Le "big data de la tranquillité publique", expérience ponctuelle ou amorce d’un changement plus généralisé ?

La démocratisation du big data et de l’IA ont permis à une nouvelle forme de prévention de voir le jour, bien en amont de la gestion des preuves. Le projet "big data de la tranquillité publique" a ainsi été mis en place à Marseille en 2018. Son objectif est de collecter des informations en masse afin de prévenir un maximum de délits.

Ce centre de contrôle réunit toutes les données collectées par la police municipale depuis 10 ans, la programmation événementielle en cours, les rapports des marins-pompiers et les informations des opérateurs téléphoniques, de la Régie des Transports Métropolitains (RTM)… L’algorithme part de ces données pour calculer un indice de risque pour la sécurité publique. Ainsi, une fois les zones à risque identifiées, la police municipale peut y déployer des dispositifs de protection ou de dissuasion.

Ce type d’outil est précieux pour les forces de l’ordre car il permet une analyse complète et surtout une prévention optimale au sein de l’espace public. La gestion des données s’insère donc dans le quotidien des villes et des forces de l’ordre pour créer une smart city plus sécurisée. Il ne reste plus qu’à s’assurer que les algorithmes soient bien en conformité avec les prérogatives de la CNIL.

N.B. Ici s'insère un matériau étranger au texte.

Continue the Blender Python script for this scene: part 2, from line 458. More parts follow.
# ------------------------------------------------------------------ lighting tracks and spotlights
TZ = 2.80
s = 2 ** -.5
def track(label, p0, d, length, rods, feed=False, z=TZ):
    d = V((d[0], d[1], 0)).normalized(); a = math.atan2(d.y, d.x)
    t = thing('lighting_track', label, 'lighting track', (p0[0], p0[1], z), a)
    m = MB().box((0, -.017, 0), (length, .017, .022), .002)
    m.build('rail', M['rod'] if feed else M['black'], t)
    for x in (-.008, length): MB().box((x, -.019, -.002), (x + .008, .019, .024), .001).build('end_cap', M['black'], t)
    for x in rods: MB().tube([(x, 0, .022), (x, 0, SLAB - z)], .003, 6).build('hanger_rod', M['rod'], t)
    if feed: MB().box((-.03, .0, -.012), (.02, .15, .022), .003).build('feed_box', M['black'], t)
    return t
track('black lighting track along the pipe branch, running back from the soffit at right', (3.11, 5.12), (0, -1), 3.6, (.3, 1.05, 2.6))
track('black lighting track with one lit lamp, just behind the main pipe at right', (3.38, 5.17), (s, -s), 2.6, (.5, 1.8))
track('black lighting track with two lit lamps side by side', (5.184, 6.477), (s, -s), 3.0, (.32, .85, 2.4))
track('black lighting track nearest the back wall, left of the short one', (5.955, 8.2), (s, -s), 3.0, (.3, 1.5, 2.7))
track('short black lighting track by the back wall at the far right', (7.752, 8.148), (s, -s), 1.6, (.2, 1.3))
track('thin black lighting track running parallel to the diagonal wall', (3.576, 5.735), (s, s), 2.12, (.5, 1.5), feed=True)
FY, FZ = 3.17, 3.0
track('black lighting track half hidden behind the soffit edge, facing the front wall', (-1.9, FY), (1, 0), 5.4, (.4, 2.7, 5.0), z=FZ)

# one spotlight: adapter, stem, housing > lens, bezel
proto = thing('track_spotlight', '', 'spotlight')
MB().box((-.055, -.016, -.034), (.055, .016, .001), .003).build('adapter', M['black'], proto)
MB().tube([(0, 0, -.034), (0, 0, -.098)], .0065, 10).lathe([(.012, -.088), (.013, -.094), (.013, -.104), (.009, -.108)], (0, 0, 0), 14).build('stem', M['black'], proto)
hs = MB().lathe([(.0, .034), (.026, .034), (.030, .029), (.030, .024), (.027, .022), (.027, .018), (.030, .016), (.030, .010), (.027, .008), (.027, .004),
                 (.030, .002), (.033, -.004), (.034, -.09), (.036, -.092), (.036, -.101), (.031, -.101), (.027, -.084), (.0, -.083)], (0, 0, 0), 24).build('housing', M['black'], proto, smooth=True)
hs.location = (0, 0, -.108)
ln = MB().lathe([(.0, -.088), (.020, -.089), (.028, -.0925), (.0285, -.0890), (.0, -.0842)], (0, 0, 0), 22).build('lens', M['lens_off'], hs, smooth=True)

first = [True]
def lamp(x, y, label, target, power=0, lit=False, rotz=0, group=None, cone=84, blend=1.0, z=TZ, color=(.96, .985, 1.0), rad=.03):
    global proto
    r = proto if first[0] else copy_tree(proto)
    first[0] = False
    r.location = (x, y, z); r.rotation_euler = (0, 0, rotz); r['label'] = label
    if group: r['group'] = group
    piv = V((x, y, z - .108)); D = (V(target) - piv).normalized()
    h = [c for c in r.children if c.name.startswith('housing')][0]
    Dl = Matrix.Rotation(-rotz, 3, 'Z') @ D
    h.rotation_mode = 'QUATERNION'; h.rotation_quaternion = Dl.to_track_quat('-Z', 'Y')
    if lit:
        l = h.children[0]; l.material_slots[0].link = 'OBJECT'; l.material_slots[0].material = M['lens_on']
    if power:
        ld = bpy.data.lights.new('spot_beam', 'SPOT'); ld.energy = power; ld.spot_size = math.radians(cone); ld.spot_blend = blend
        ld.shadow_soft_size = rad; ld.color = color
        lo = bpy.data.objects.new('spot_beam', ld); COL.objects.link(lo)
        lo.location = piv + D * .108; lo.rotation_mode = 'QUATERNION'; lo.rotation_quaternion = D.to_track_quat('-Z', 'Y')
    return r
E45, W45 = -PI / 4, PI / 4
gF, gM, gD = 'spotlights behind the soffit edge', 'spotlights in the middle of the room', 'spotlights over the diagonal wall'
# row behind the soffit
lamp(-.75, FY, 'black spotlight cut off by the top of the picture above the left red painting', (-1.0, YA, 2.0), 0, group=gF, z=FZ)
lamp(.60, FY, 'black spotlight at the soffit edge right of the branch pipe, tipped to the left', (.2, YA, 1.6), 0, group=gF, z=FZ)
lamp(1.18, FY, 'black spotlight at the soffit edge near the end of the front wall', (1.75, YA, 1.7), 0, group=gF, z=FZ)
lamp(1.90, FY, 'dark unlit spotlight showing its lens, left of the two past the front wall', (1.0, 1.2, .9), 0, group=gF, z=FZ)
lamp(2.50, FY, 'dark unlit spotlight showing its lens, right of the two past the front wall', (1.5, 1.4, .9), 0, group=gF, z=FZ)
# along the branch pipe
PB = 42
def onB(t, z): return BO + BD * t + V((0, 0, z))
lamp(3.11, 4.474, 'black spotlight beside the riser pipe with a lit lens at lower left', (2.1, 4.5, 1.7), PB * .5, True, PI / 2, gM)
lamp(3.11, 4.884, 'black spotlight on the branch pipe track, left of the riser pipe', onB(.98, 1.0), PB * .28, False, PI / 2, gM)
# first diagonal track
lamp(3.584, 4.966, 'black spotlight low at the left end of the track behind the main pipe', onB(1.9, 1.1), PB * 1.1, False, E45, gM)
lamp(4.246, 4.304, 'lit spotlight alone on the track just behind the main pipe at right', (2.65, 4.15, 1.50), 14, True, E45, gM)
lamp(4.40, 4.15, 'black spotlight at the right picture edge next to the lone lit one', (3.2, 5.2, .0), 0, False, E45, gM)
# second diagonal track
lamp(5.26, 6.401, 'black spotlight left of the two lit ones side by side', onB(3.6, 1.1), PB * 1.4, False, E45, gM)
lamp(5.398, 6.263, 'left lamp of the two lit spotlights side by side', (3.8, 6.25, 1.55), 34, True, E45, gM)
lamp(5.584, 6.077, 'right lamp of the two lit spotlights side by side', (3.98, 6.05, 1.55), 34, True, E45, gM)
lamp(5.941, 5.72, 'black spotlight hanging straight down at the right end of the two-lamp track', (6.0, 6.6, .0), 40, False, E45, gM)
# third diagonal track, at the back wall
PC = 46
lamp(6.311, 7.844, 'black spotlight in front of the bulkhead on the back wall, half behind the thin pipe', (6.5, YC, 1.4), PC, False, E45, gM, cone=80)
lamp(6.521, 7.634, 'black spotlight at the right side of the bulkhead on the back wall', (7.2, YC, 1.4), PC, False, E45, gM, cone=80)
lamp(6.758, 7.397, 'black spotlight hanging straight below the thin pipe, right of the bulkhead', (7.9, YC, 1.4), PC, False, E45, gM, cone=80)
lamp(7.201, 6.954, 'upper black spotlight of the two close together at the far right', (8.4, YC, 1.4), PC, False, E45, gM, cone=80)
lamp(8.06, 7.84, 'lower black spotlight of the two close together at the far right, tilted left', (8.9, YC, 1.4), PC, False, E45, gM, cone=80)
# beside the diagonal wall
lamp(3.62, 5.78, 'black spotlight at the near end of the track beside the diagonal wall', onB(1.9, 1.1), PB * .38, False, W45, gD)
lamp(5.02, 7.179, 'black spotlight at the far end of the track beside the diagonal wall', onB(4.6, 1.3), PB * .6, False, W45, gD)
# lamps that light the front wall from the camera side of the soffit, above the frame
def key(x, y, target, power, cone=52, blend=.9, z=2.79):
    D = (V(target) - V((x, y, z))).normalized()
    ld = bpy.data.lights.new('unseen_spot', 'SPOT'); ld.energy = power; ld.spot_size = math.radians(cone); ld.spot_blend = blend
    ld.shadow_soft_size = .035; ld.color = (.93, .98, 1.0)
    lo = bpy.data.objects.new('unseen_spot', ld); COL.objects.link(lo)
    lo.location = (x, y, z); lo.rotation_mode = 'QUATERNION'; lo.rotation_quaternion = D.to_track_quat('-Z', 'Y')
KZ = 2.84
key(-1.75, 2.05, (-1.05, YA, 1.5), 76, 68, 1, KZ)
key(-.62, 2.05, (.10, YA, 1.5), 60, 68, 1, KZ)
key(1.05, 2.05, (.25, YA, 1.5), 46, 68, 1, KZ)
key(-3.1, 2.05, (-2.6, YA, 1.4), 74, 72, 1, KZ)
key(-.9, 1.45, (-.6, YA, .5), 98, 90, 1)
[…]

Cependant, il faut faire attention à l’utilisation abusive de la technologie dans le cas de la vidéo-surveillance et de la reconnaissance faciale. Pourquoi ? Car les données biométriques sont classées comme données sensibles au sens de la législation en matière de protection des données, au même titre que des données de santé ou des opinions politiques. Même si les données biométriques sont présentes dans cette catégorie depuis peu, la RGPD et la directive "police justice" ont modifié leur statut pour attirer l’attention sur les risques que soulèvent leur traitement. Il est donc interdit de collecter les données biométriques de la population sans un accord préalable des individus concernés.

Ces préoccupations sont au cœur de nombreuses réflexions chez certains professionnels de la vidéosurveillance ou de la sécurité. C’est notamment le cas de Rick Smith, fondateur de la société Axon (précédemment TASER), dans son ouvrage The End Of Killing (2019).

In fine, les forces de l’ordre devraient capitaliser sur des logiciels performants qui pourraient leur permettre de passer plus de temps sur le terrain, de manière plus sécurisée, et en réduisant le temps consacré à des tâches administratives. De plus, si les logiciels sont un avantage indéniable pour traiter des rapports et la gestion des preuves, l’utilisation de la data peut également améliorer l’équipement lui-même et les armes à disposition des forces de l’ordre.

Ces outils sont déjà utilisés et maîtrisés à l’étranger. Face à ce bilan, il semble nécessaire et urgent d’ouvrir le débat sur l’équipement des forces de l’ordre et de la justice.